Thursday, March 10, 2011

Why the Libyan revolution mustn’t fail



As protests continue unabated across large parts of the Arab world, many largely unreported, there is a deep sense that the initial euphoria surrounding the ousting of the Ben Ali in Tunisia and Mubarak in Egypt is beginning to subside and is giving way to harsh realities and protracted struggles.

In Tunisia and Egypt there has been some cause for optimism (and more recently Morocco). Through sheer persistence and bravery the protesters in both these states have managed to achieve considerable concessions. Bit by bit the old political apparatus in Tunisia is being dismantled and replaced. Just yesterday a Tunisian court dissolved the party of the former president just two days after the country’s interim PM announced a new government that will run the country until elections in July. On Monday, the interior ministry also dissolved the country's secret police service, widely accused of committing human rights abuses. These are significant gains though the future is far from certain.

Meanwhile, In Egypt protesters have kept up the pressure on the military, which has drafted some fairly positive proposals for constitutional amendments which will be put to a referendum, the date of which has yet to be specified. Recent pressure has also succeeded in finally ousting the old guard PM Ahmad Shafiq, and others such as the long standing Foreign Minister Ahmed Abou el-Ghait. More recently protesters have been engaged in a concerted effort to prevent the intelligence services from destroying evidence of alleged human rights abuses. This culminated in the storming of the intelligence headquarters. For anyone vaguely familiar with the Middle East and feared Mukhabarat this is really a momentous event. However, significant challenges lie ahead and despite some of the piecemeal concessions outlined above, the future is also far from certain.

Elsewhere in the region the situation is murkier still. Something of a stalemate appears to have taken place in Algeria, Yemen and Bahrain. As such, the prospect for violence will no doubt increase. In other countries such as Jordan, King Abdullah has responded quickly (though mainly in the form of handouts to his East Bank support base) with yet more promises of reforms whilst at the same time installing a new government headed by a former military and intelligence man whose previous stint in office was marked by electoral fraud, the suppression of freedoms and alleged corruption. As is always the case in Jordan, Abdullah’s promises seldom match reality and Jordanians will remain skeptical until they achieve their main goal: changes to the electoral law and a limit on the King’s executive powers (at least from Jordanians of Palestinian origin). Here the King will probably follow a policy of wait and see and try to stall reforms as much as possible fearing a backlash from East Bankers, who in typical Bedouin fashion have been busy extracting their own concessions .

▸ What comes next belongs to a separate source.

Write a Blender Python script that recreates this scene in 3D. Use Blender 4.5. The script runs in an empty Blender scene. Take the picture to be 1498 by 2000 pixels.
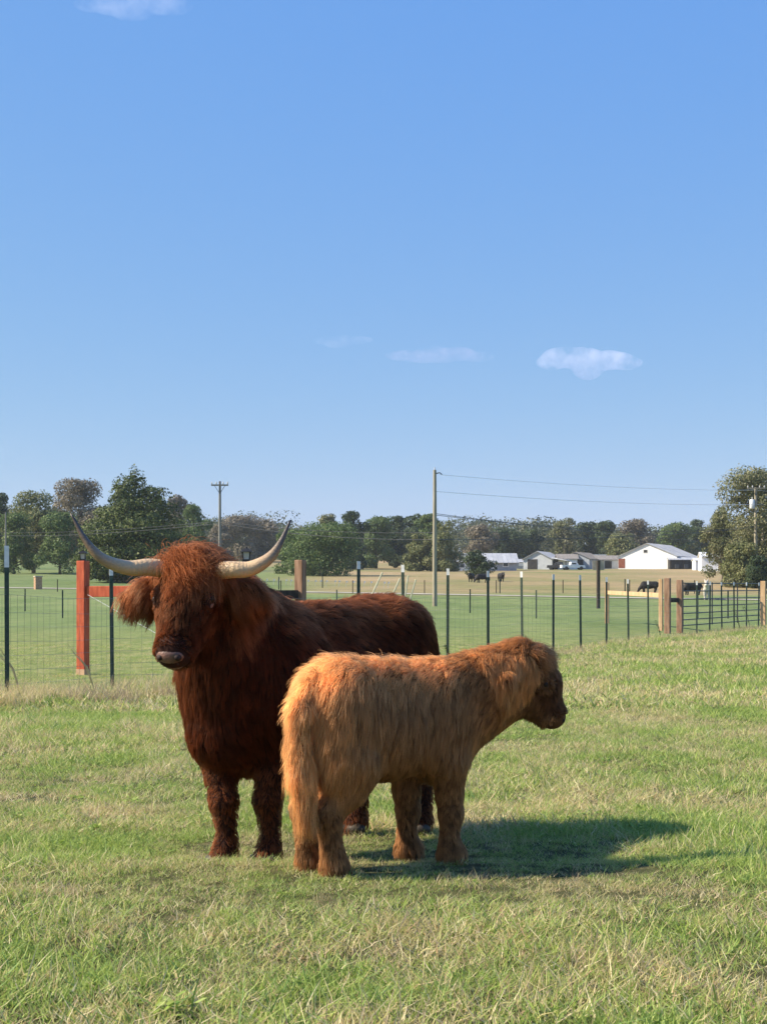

This brings us to Libya. The outcomes of some of the protests mentioned above and possible future ones in Syria or Saudi Arabia may well hinge on what happens here. Arab leaders, though no friends of Qaddafi, will be watching developments in this North African country very closely and no doubt quietly hoping that Qaddafi succeeds in quelling the uprising. If Qaddafi does manage to remain in power (though personally I’m not sure that either the US or EU can allow this to happen, more cynical voices may well argue it would solve many of America’s problems in dissuading other revolutions in the Arab world, particularly in the Gulf) through brutal repression this will send a signal to the other despots in the region that it’s OK to employ the same tactics. Apart from a strong case for intervening on humanitarian grounds, this is one of the main reasons that Qaddafi mustn't be allowed to win.